As the musical half of one of the UK's most successful songwriting partnerships it's no surprise the former Slade bassist's 2007 “midlife” album displayed his prodigious talents, with Lea playing almost every instrument on the record. For an album composed and recorded while Lea undertook a psychology course, what could have been an indulgent album, full of introspective navel-gazing, is actually a blast. Despite the preoccupation with self-exploration the album is full of brash and ballsy songs, with hooks and killer choruses aplenty. It seems the man cannot help writing belting pop-rock tunes, and can also knock out a pretty decent piano ballad ('Smile Of Elvis').

Reissued here with extra tracks and a bonus disc of a rare 2002 gig performed with a hastily assembled rhythm section “for the existential buzz”. Tearing through an incendiary covers-heavy set, the self-confessed “miserable one” from Slade sounds like he's having fun. Revelatory and immensely enjoyable.

Psychedelic Confessions of a Primal Screamer: The Tambourine years 1984-87 (Martin St. John)


(This review first appeared in issue 61 of Shindig! magazine.)


MARTIN ST. JOHN
Psychedelic Confessions of a Primal Screamer: The Tambourine years 1984-87
Self Published

Martin St. John AKA Joogs was the tambourine player in earliest line-up of Primal Scream, shared front of stage with Bobby Gillespie and helped shape the band's early musical and sartorial aesthetic. The mid-'80s Primals were of course a different band to the dance 'n' dub informed outfit they would eventually become. With his obvious fondness for the era, and a keen recall of detail St. John takes us back to the heady garage punk and jangle years. Although not a musician as such, his taste became central to the band's early style when their primary influences were the Velvet Underground and a raft of '60s garage bands, informed in part by the emergence of reissue labels.

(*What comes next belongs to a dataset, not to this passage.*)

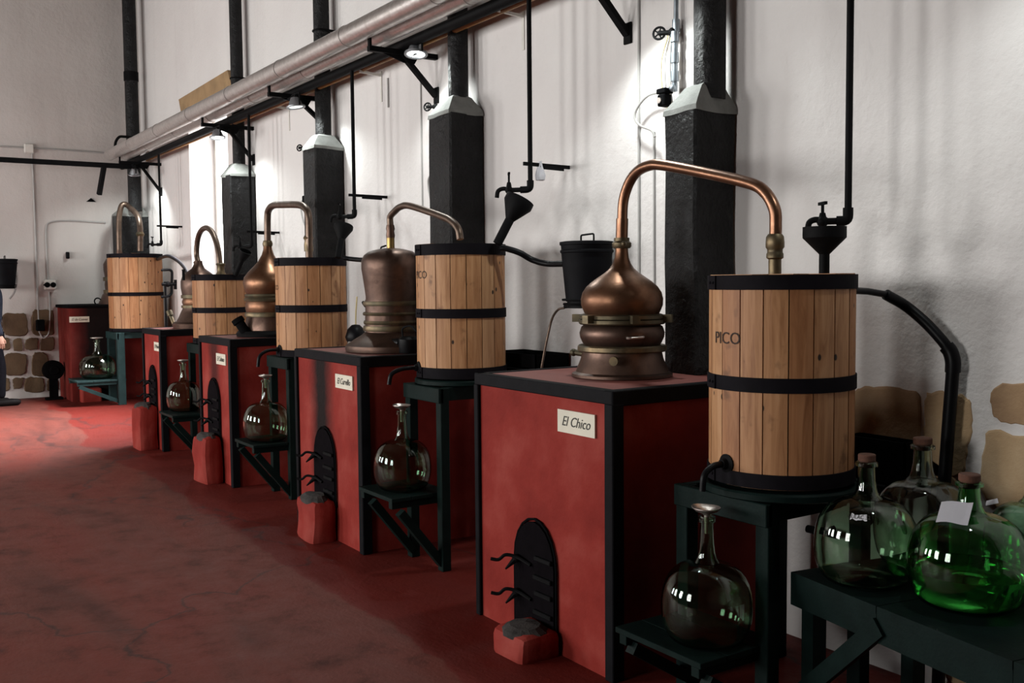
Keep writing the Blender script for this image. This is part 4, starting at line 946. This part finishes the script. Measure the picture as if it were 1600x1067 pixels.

The occasional spelling mistake and typo is more than compensated for by St. John's enthusiastic fanzine-style writing and with cameos from The Jesus & Mary Chain, Alan McGee, Julian Cope and The Cramps, it's a real heady blast.

Things began to fragment almost before the ink was dry on the band's first major label deal, and with Machiavellian machinations St. John became sidelined and surplus to requirement, but not before having shared acid trips, van crashes, airport cavity seaches and recording sessions for an aborted version of Sonic Flower Groove.

The Primals would of course go on to bigger things but as everyone who's been in a band knows there's no substitute for those early character-forming years when the camaraderie is high, along with the sense of possibility. Let's hear it for the tamby man!